Già da candidata, si fece notare per l’obbedienza e per la serietà, per l’affidabilità e per la sua diligenza. Suor Maksimilijana Weisner, sua maestra nella formazione, dichiara: “Mai dovevo ripetere una cosa due volte. Nell’obbedienza era coscienziosa e pronta a sacrificarsi”. L’obbedienza però non era, per lei, una cosa naturale, ma imparata a caro prezzo con un costante esercizio. Nella relazione prima della sua entrata nel noviziato, di lei fu scritto: “Il suo carattere inclina all’orgoglio, tuttavia accoglie le ammonizioni con calma perché ha imparato a dominare se stessa”.

Nelle testimonianze delle sorelle, sono messe in rilievo le sue dominanti qualità umane e religiose. Lei è, per loro, esempio di sacrificio e di lavoro. Nel suo servizio in cucina era paziente, preparava il cibo con grande amore e premura. Suor Irena Hočevar sintetizza tutte le sue qualità in una sola: “Fedele nel poco”. Le altre dichiarano che era contenta di tutto, e mai si lamentava di qualcosa. Suor Vitalija Oletić, che l’aiutava spesso in cucina, racconta: “Era veramente una buona sorellina. Non mi ricordo di averla mai vista nervosa o impaziente. Era sempre raccolta”.

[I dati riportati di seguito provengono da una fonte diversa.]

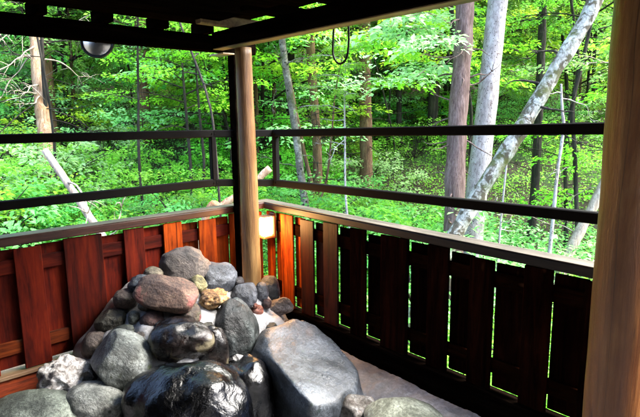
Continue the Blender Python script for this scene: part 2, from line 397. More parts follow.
# ------------------------------------------------------------ fences
rnd = random.Random(5)
def fence(axis, fronts, lo, hi, mats, tilt, label):
    """axis 'x': fence along x at y=0 (inner face y<0); axis 'y': along y at x=0. fronts = (a, b) spans of inner boards"""
    root = empty('board_fence', ((lo+hi)/2, 0, -.82) if axis == 'x' else (0, (lo+hi)/2, -.82), label, 'fence')
    bm_, rm, cm, om = mats
    def bx(mb, a, b_, d0, d1, z0, z1, var=.5):
        # d = depth outward from inner face
        if axis == 'x': mb.box(a, b_, d0, d1, z0, z1, var)
        else: mb.box(d0, d1, a, b_, z0, z1, var)
    t = lambda a: tilt*a
    OV = lambda a: .0115 if a > -1.05 else .006
    for i, (a, b_) in enumerate(fronts):
        z1 = -.046-rnd.choice([0, .002, .010, .016])
        mb = MB(); bx(mb, a, b_, .0, .014, -.69+t((a+b_)/2), z1+t((a+b_)/2), rnd.random())
        mb.build('inner_board', bm_(a), root)
    for i in range(len(fronts)-1):
        a, b_ = fronts[i][1], fronts[i+1][0]
        z1 = -.062-rnd.choice([0, .004, .01])
        mb = MB(); bx(mb, a-(.02 if a < -.8 and axis == 'x' else OV(a)), b_+(.02 if a < -.8 and axis == 'x' else OV(a)), .032, .044, -.676+t(a), z1+t(a), rnd.random())
        mb.build('outer_board', bm_(a), root)
    for z0, z1 in ((-.187, -.113), (-.603, -.533)):
        mb = MB(); n = 1
        mb.bar(*( ((lo, .023, (z0+z1)/2+t(lo)), (hi, .023, (z0+z1)/2+t(hi))) if axis == 'x' else ((.023, lo, (z0+z1)/2+t(lo)), (.023, hi, (z0+z1)/2+t(hi)))), .016, z1-z0)
        mb.build('rail', M['red_rail'] if axis == 'x' and z1 > -.3 else rm, root)
    def long(name, d0, d1, z0, z1, m):
        mb = MB(); dm = (d0+d1)/2; zm = (z0+z1)/2
        mb.bar(*( ((lo, dm, zm+t(lo)), (hi, dm, zm+t(hi))) if axis == 'x' else ((dm, lo, zm+t(lo)), (dm, hi, zm+t(hi)))), d1-d0, z1-z0)
        mb.build(name, m, root)
    long('cap_rail', -.012, .082, -.042, .0, cm)
    long('cap_top', -.010, .080, .001, .005, M['skylit_worn_x'] if axis == 'x' else M['skylit_worn_y'])  # thin strip holding the wear and painted sky light of the cap top
    long('sill', -.022, .060, -.712, -.693, M['sill'] if axis == 'x' else M['beam_y'])
    long('base_board', -.004, .03, -.86, -.713, om)
    return root
LF = [(-2.79, -2.66), (-2.53, -2.40), (-2.26, -2.13), (-2.02, -1.89), (-1.78, -1.65), (-1.539, -1.411), (-1.305, -1.105), (-.985, -.865), (-.745, -.625), (-.51, -.385), (-.285, -.165), (-.095, -.02)]
RFr = [-.10, -.30, -.50, -.714, -.94, -1.238, -1.484, -1.723, -1.988, -2.24, -2.49, -2.74, -3.0, -3.25, -3.5, -3.75, -4.0, -4.25, -4.5]
RF = sorted([(a, a+(.125 if abs(a+1.238) > .01 else .19)) for a in RFr])
RF[-1] = (-.10, -.022)
fence('x', LF, -2.9, .084, (lambda a: M['red_board'] if a < -.8 else M['lamp_glow_board'], M['orange_rail'], M['cap_x'], M['base_board']), 0., 'red stained board fence with orange rails behind the rock pile on the left')
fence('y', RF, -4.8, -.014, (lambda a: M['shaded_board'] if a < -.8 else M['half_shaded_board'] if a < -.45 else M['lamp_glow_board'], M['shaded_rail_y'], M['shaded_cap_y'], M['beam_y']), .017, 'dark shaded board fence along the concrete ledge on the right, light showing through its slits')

# ------------------------------------------------------------ log posts
def log(name, cx, cy_, r, z0, z1, m, label, seed, tp=.05):
    b = MB(); pts = []; rr = []
    for i in range(40):
        t = i/39; z = z0+(z1-z0)*t
        pts.append((cx+.004*math.sin(z*3+seed), cy_+.004*math.cos(z*2.3+seed), z)); rr.append(r*(1.03-tp*t)*(1+.012*noise.noise(Vector((z*4, seed, 0)))))
    b.tube(pts, rr, 40, wob=.05, seed=seed)
    return tag(b.build(name, m, smooth=True), label, 'post')
log('log_post', -.303, -.256, .057, -.60, .968, M['log'], 'peeled round log post standing on rocks beside the glowing lamp', 2, .2)
log('log_post', -.345, -2.352, .088, -.95, .968, M['log_red'], 'thick reddish varnished log post in the right foreground', 9)
b = MB(); b.box(-.264, -.215, -.09, -.022, -.72, .955, bev=.004)
tag(b.build('square_post', M['beam_x']), 'dark square wooden post right behind the round log post', 'post')

# ------------------------------------------------------------ railing (dark steel)
rl = empty('railing', (0, 0, .158), 'dark steel safety railing with two rails above both fences', 'railing')
UL = [(-2.9, .0, .478), (-.375, .0, .476), (-.0, -.15, .470), (.0, -4.8, .530)]
b = MB()
def rail3(zs):
    mb = MB(); (x0, x1, y0, y1) = (-2.9, -.375, -.135, -4.8)
    mb.bar((x0, .0, zs[0]), (x1, .0, zs[1]), .035, .046)
    mb.bar((x1-.01, .0, zs[1]-.001), (.0, y0+.01, zs[2]-.001), .034, .045)
    mb.bar((.0, y0, zs[2]), (.0, y1, zs[3]), .035, .046); return mb
rail3((.482, .475, .470, .548)).build('top_rail', M['rail_metal'], rl)
rail3((.150, .169, .143, .188)).build('lower_rail', M['rail_metal'], rl)
for (x, y, a, c) in ((-.385, .0, .169, .475), (.0, -.145, .143, .47)):
    mb = MB(); mb.bar((x, y, a+.02), (x, y, c-.02), .038, .034); mb.build('post', M['rail_metal'], rl)
for (x, y, z) in ((-.385, -.0, .475), (-.385, -.0, .169), (.0, -.145, .470), (.0, -.145, .143)):
    for s1 in (-1, 1):
        mb = MB()
        if x < -.1: mb.tube([(x+s1*.010, y-.0165, z), (x+s1*.010, y-.0225, z)], .0045, 8)
        else: mb.tube([(x-.0165, y+s1*.010, z), (x-.0225, y+s1*.010, z)], .0045, 8)
        mb.build('bolt', M['rail_metal'], rl)
for (x, y) in ((-2.6, .0), (.0, -3.2)):
    mb = MB(); mb.bar((x, y, .0), (x, y, .44), .038, .034); mb.build('post', M['rail_metal'], rl)

# ------------------------------------------------------------ roof
rf = empty('shelter_roof', (-2, -2, 1), 'dark wooden shelter roof with beams and rafters over the bath', 'roof')
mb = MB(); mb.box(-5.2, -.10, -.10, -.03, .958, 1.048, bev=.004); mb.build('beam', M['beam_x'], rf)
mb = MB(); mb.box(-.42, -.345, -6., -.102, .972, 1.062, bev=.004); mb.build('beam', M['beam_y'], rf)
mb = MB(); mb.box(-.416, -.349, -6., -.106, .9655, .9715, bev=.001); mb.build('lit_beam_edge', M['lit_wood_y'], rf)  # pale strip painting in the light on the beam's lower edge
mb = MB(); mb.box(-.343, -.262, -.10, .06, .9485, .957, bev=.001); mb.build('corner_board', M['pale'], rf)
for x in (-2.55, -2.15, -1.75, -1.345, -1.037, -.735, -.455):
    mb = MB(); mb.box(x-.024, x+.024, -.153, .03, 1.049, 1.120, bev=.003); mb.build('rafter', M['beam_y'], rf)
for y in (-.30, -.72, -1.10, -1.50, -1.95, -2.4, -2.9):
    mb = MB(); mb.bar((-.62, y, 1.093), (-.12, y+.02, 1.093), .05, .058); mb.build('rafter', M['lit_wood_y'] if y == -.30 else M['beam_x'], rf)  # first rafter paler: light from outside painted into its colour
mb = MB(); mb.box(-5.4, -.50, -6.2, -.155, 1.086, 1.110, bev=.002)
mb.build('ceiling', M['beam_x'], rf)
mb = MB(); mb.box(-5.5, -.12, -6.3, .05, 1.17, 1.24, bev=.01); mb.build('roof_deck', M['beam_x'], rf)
# presumed bath house wall, out of view, added to block light from the left
bw = MB()
bw.box(-3.2, -3.1, -6, .1, -.87, 1.12)
for i in range(20): bw.box(-3.095, -3.085, -6+i*.3, -6+i*.3+.285, -.86, 1.12, rnd.random())
tag(bw.build('light_block_wall', M['floor']), 'unseen presumed bath house wall added to block light on the left side', 'wall')

# ------------------------------------------------------------ lamp, disc, cable
lp = empty('wall_lamp', (-.065, -.13, -.20), 'small glowing box lamp fixed to the fence corner beside the log post', 'lamp')
mb = MB(); mb.box(-.105, -.03, -.140, -.075, -.205, -.080, bev=.010); mb.build('lamp_shade', M['shade'], lp, True)
mb = MB(); mb.box(-.112, -.022, -.147, -.068, -.222, -.206, bev=.003); mb.build('base', M['brass'], lp)
mb = MB(); mb.box(-.110, -.024, -.145, -.070, -.079, -.073, bev=.002); mb.build('lid', M['brass'], lp)
for (x, y) in ((-.107, -.142), (-.107, -.073), (-.028, -.142)):
    mb = MB(); mb.box(x-.002, x+.002, y-.002, y+.002, -.206, -.079, bev=.0005); mb.build('frame_bar', M['brass'], lp)
mb = MB(); mb.box(-.024, -.001, -.135, -.08, -.23, -.06, bev=.003); mb.build('mounting_plate', M['brass'], lp)
for i, (x, y, z, e) in enumerate([(-.15, -.155, -.14, 2.6)]):
    ld = bpy.data.lights.new('lamp_light', 'POINT'); ld.energy = e; ld.color = (1, .50, .16); ld.shadow_soft_size = .05
    ld.specular_factor = .12; lo = bpy.data.objects.new('lamp_light', ld); lo.location = (x, y, z); col.objects.link(lo); lo.parent = lp; lo.matrix_parent_inverse = Matrix.Translation(-Vector(lp.location))

dc = empty('hanging_disc', (-1.02, .07, .978), 'round shiny metal disc hanging under the left roof beam', 'disc')
def ringmesh(prof, k=48):
    mb = MB(); n = len(prof)
    for i in range(k):
        t = 2*math.pi*i/k
        for r, d in prof: mb.v.append([r*math.cos(t), d, r*math.sin(t)]); mb.a.append(.5)
    for i in range(k):
        for j in range(n-1): mb.f.append([i*n+j, ((i+1) % k)*n+j, ((i+1) % k)*n+j+1, i*n+j+1])
    return mb
for nm, prof, m_ in (('rim', [(.080, .006), (.080, -.008), (.087, -.010), (.089, 0), (.087, .008), (.080, .006)], M['rim']),
                     ('face', [(.014, -.026), (.03, -.0235), (.045, -.019), (.06, -.0125), (.072, -.006), (.080, .0), (.08, .004), (.014, .004), (.014, 0)], M['chrome']),
                     ('hub', [(.0005, -.032), (.009, -.033), (.014, -.028), (.014, .006), (.0005, .006)], M['rim'])):
    o = ringmesh(prof).build(nm, m_, None, True); o.parent = dc
mb = MB(); mb.tube([(0, 0, .085), (0, -.03, .15)], .0015, 6); o = mb.build('cord', M['cable'], None); o.parent = dc
dc.rotation_euler = (R(-8), 0, R(-38))

# black cable loop hanging outside the right beam
cpts = [(-.30, -1.02, 1.12), (-.30, -1.005, .98), (-.30, -.998, .90), (-.30, -1.0, .86), (-.30, -1.02, .825), (-.30, -1.052, .812), (-.30, -1.085, .83), (-.30, -1.10, .87), (-.30, -1.105, .95), (-.30, -1.09, 1.12)]
mb = MB(); mb.tube(smooth_path(cpts, 6), .005, 10)
tag(mb.build('cable_loop', M['cable'], smooth=True), 'black cable hanging in a loop from the right roof beam', 'cable')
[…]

Siccome era molto piccola di statura, ebbe molte occasioni per esercitarsi nella pazienza, nell’accettare se stessa e i servizi a lei affidati. Suor Roza Gavran, sua compagna di noviziato, racconta: “Da cuoca doveva servirsi di uno sgabello per poter sorvegliare e mescolare il cibo che stava preparando. Lo faceva in modo molto abile ed era simpatico osservarla. Accettava eroicamente questo difetto dando l’impressione di sopportarlo con gioia”.

Suor Valerija Trgovčević dichiara che era piccola di corpo, ma grande di spirito. Poi conclude: “Quando metto insieme tutto ciò che conosco della nostra sorella, posso dire brevemente e concisamente così: Nel corpo e nell’anima plasmata dalla mano di Dio per essere il raggio di sole per coloro con i quali, tra i quali e per quali ha vissuto. Era il piccolo cuore e l’arteria pulsante di quella piccola comunità di Pale”. Altre sorelle confermano la stessa testimonianza. Ricordano la sua instancabile e gioiosa premura in cucina, cosa che in quel tempo, quando tutto era a legna, e l’acqua si doveva attingere dal pozzo, non era facile, ma comportava molta fatica e notevoli sacrifici. Suor Beata Tomić riferisce: “Ciò era abbastanza faticoso, però non si poté mai notare che le fosse difficile”.

Suor Bernadeta ha subito il martirio all’età di 29 anni.